Recently I have started using the standard Prayer Book for Australian Anglicans – A Prayer Book for Australia. It has an order of Morning and Evening Prayer for every day of the week. The Psalms are divided over a longer period than older versions of the Prayer Book.

Maybe it is not about “how” we pray but “why” we pray that matters?

This morning I thought about how I feel that I am a little “aimless” at the moment. A time of waiting and I do not really enjoy waiting. And Thomas Merton’s Prayer came to mind:

My Lord God, I have no idea where I am going. I do not see the road ahead of me. I cannot know for certain where it will end. nor do I really know myself, and the fact that I think I am following your will does not mean that I am actually doing so. But I believe that the desire to please you does in fact please you. And I hope I have that desire in all that I am doing. I hope that I will never do anything apart from that desire. And I know that if I do this you will lead me by the right road, though I may know nothing about it. Therefore will I trust you always though I may seem to be lost and in the shadow of death. I will not fear, for you are ever with me, and you will never leave me to face my perils alone.

Thomas Merton

I have always been struck by the phrase “does in fact please you“. The desire for communion, for intimacy with God, for openness, does please God. And this desire sets the tone of daily life.
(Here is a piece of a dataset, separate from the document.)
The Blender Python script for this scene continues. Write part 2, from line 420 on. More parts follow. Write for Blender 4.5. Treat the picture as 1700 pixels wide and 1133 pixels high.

Prayer is not about getting somewhere but about being in the presence of God. The “how” of prayer is less important than the desire to be open in prayer – to listen and speak with God in intimacy. I like the obedience of using a Prayer Book and it is very much within my own personal tradition. But it is not the how but rather the desire to set aside time to rest.

Like Merton, I hope that I will never do anything apart from that desire.

Well …

Just to illustrate my blogging expertise!? I was wondering why no one had ever commented on a post. Today I worked out why – I did not allow comments on this blog. Grrrrr?!?!?! So comments are now available on future posts.